As you have said, we have not spent the money in the State Department
to try to defend ourselves against the foreign subversion of our
elections and cyber espionage and sabotage. And when we had the
Attorney General come to the Judiciary Committee, we asked him what had
he engaged in to try to defend our elections across the country against
another attack, and he said basically nothing. And followup efforts by
members of the committee to get the Attorney General to meet with us
have resulted in nothing.
So, this week, we have asked for $14 million from the appropriators
to go to the Election Assistance Commission, which is the only Federal
body we have got that is charged with trying to help State election
administrators defend themselves against cyber attack. That $14 million
is urgent and necessary, and it is obviously a very small sum of money,
given the amount of money we spend on defense in America, but this is
defense of our elections.
We are also asking for $400 million to help update outmoded and weak
election technology in the States today. That is another badly needed
infusion of cash to the States so we can fortify our elections. We know
that at least 22 States suffered attempted electronic probes by foreign
actors in 2016, and they are coming back in 2018, and everybody wants
to know what are we doing about it, and we have no coordinated plan. At
the very least, we should get this money to the Election Assistance
Commission so we can help the States harden themselves.

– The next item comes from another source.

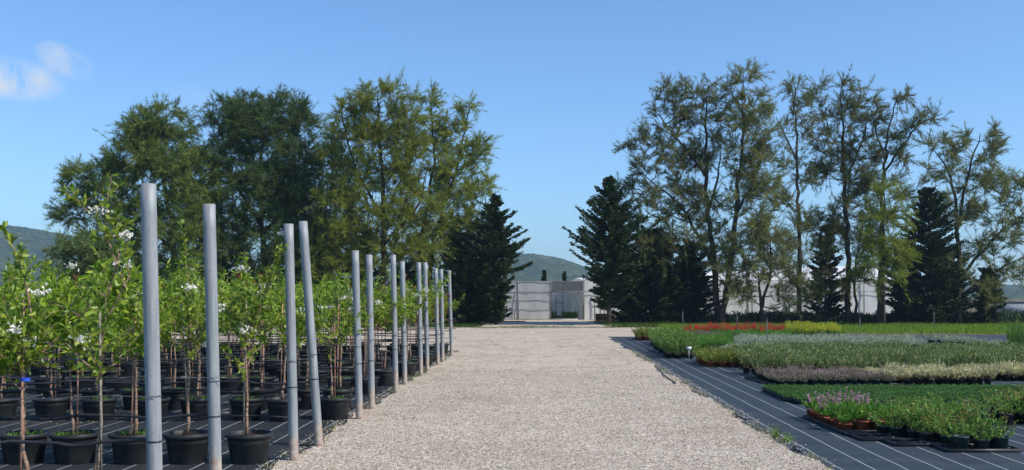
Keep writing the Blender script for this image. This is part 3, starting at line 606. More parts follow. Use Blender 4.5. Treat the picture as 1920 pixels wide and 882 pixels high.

Mr. PERLMUTTER. Mr. Speaker, I thank my friend from Maryland for
participating with us. We are going to be doing this because we want
people asking this question all across the country.
Mr. Speaker, I yield now to my friend from Michigan (Mr. Kildee) to
let him close us out.
Mr. KILDEE. Mr. Speaker, I thank Mr. Perlmutter for yielding, and I
want to just underscore a point he made in his opening remarks.
This is fundamentally about a principle that we hold pretty dear in
this country, and, that is, our freedom. Our freedom is rooted in the
assumption that our democratic systems actually work, that the process
of democracy has integrity, and that the choices that people make are
not the subject of interference by some foreign power.
We know that Russia interfered in our elections. There are only two
people I can think of who have denied that repeatedly. One of them is
President Trump; the other one is Vladimir Putin. Everyone else,
including our Republican colleagues and our intelligence community,
acknowledges that the Russians interfered with our elections.
Five people have acknowledged that they committed crimes as a result
of the investigations taking place; 12 other--15 others indicted. Why
on Earth would we not allow the investigation that is taking place
right now to determine the extent of that interference in order to
prevent it from ever happening again? Why would we not insist that we
protect that principle of democracy and that foundational principle of
freedom by letting this process complete? What are they afraid of? That
is the question: What are they afraid of?
That is why I am glad Mr. Perlmutter initiated this effort, and I
will continue to stand with him as he does it.
Mr. PERLMUTTER. Mr. Speaker, I thank the gentleman, I thank Mr.
Huffman, and I thank Mr. Raskin for their comments.
Mr. Speaker, I yield back the balance of my time.